* BEGIN Extracted information *

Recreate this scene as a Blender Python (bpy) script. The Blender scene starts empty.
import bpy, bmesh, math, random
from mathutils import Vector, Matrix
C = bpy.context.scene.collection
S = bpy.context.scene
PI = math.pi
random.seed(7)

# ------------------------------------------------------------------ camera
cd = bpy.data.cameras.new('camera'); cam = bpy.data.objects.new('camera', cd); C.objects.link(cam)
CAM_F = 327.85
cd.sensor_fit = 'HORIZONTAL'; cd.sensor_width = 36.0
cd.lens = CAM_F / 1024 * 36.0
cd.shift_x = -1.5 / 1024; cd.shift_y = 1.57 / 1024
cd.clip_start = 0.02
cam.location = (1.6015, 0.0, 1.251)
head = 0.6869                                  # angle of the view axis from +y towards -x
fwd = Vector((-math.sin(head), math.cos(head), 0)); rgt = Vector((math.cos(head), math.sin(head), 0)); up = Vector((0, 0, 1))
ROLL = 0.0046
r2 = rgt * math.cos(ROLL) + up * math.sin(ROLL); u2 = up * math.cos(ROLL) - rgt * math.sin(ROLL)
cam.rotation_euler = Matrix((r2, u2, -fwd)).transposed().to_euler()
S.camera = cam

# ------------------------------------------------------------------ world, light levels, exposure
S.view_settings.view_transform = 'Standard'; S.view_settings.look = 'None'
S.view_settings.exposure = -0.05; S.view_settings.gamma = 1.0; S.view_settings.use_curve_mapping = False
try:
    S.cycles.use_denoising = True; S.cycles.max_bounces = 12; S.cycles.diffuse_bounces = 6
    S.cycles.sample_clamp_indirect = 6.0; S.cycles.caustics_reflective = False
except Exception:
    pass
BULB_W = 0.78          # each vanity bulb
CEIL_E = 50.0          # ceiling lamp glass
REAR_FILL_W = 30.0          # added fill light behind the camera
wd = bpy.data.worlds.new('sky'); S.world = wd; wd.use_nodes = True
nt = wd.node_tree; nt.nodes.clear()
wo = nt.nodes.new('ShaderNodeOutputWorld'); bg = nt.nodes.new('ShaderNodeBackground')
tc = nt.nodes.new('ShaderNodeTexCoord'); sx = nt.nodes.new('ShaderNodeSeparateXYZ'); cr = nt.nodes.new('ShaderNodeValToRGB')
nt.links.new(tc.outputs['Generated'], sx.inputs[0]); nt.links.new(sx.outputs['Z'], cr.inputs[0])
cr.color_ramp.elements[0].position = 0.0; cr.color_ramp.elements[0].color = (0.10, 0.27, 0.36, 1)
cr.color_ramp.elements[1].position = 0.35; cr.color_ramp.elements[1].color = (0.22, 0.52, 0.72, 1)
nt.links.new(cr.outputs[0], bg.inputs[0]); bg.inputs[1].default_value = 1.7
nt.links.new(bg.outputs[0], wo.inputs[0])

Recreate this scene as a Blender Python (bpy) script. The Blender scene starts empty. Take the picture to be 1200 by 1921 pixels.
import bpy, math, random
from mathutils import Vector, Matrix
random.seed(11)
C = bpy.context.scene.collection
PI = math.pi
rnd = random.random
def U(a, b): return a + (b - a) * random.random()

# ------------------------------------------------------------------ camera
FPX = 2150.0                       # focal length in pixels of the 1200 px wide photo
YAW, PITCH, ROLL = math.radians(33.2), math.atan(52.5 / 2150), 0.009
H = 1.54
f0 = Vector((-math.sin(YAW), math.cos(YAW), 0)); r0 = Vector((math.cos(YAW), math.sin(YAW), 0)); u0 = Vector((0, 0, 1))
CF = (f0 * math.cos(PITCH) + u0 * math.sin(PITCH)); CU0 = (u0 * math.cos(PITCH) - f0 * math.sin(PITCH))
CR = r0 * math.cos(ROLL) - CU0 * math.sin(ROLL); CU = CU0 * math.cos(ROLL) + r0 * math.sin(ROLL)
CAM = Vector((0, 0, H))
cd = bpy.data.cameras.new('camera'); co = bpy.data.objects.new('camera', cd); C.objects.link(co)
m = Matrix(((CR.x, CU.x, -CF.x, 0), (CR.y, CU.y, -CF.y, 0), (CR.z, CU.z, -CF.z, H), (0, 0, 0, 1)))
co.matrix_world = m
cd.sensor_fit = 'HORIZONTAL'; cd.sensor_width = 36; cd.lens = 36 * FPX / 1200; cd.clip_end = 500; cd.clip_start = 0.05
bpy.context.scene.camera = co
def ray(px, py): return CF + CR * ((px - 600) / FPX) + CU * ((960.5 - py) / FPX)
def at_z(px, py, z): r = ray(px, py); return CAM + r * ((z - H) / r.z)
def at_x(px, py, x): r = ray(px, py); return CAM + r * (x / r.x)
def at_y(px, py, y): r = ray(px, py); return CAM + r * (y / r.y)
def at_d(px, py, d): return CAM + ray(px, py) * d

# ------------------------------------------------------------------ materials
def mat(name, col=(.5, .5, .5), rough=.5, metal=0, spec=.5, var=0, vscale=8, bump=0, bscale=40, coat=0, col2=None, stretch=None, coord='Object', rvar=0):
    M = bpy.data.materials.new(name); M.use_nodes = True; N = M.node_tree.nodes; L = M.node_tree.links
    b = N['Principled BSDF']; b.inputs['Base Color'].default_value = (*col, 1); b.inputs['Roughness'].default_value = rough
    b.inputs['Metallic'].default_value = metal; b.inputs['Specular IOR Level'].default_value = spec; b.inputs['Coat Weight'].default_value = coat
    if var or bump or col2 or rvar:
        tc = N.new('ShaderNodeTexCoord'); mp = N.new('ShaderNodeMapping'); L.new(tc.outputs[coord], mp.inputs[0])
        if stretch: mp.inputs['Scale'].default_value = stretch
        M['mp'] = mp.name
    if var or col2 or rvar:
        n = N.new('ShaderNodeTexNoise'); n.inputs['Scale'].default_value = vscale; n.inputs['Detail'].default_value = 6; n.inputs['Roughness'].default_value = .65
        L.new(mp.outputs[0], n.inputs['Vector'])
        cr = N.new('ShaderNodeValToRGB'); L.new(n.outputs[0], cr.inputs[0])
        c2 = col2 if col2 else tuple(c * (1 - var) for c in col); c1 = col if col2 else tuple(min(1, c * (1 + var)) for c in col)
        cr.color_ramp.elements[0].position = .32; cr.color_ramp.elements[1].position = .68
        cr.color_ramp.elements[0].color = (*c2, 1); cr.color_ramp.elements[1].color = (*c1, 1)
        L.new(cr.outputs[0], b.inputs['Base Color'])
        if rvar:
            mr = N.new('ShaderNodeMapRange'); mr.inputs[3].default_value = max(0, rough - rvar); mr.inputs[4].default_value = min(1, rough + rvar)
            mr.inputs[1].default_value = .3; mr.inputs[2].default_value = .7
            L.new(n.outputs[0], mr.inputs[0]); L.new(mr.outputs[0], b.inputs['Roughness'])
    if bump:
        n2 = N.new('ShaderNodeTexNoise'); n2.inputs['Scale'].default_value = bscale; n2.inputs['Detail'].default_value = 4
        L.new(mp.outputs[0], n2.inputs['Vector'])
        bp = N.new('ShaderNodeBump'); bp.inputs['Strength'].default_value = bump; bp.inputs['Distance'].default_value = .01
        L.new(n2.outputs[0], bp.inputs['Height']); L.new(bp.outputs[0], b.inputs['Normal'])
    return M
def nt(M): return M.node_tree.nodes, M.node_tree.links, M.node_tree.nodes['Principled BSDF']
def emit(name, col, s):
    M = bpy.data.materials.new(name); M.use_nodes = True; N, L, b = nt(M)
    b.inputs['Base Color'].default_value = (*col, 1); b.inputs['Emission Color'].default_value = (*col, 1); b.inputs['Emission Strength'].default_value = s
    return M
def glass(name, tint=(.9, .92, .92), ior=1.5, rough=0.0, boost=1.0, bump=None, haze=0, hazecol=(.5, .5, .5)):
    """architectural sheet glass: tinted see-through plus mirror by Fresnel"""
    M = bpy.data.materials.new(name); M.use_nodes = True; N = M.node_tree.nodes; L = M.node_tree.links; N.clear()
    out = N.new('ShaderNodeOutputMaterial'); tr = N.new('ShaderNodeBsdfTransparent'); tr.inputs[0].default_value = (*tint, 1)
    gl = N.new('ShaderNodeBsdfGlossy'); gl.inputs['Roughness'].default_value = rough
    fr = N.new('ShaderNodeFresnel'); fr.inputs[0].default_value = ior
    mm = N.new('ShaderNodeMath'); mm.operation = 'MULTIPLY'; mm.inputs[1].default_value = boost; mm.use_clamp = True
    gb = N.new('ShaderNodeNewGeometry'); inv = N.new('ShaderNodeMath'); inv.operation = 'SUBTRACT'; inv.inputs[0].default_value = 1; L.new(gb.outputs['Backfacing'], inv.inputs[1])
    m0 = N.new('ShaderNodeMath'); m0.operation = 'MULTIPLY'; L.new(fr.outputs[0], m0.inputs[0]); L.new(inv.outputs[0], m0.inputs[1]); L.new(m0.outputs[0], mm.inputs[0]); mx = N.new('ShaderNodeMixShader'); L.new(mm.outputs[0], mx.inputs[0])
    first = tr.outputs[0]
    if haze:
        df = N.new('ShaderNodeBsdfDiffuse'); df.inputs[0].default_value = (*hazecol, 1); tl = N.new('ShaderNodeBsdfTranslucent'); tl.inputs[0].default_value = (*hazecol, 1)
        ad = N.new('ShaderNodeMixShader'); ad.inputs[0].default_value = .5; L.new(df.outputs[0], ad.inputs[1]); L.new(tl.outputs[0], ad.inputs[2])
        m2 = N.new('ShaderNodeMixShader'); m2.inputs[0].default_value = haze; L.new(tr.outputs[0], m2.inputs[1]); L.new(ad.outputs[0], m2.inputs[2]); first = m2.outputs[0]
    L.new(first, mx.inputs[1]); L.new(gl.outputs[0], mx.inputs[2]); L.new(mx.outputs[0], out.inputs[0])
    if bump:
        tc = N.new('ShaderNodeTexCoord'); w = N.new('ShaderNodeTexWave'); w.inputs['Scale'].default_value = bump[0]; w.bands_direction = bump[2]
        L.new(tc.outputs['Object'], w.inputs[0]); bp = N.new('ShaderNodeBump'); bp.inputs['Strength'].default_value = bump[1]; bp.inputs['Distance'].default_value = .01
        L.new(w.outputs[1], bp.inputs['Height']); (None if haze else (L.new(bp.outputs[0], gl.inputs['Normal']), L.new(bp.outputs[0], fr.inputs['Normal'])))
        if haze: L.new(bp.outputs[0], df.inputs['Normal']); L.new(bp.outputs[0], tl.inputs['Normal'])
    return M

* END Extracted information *

• **Exercise goal**: Print the lines above, unchanged, from the start of the records to the line with "random.seed(7)", including that final line.

• **Reply**:
Recreate this scene as a Blender Python (bpy) script. The Blender scene starts empty.
import bpy, bmesh, math, random
from mathutils import Vector, Matrix
C = bpy.context.scene.collection
S = bpy.context.scene
PI = math.pi
random.seed(7)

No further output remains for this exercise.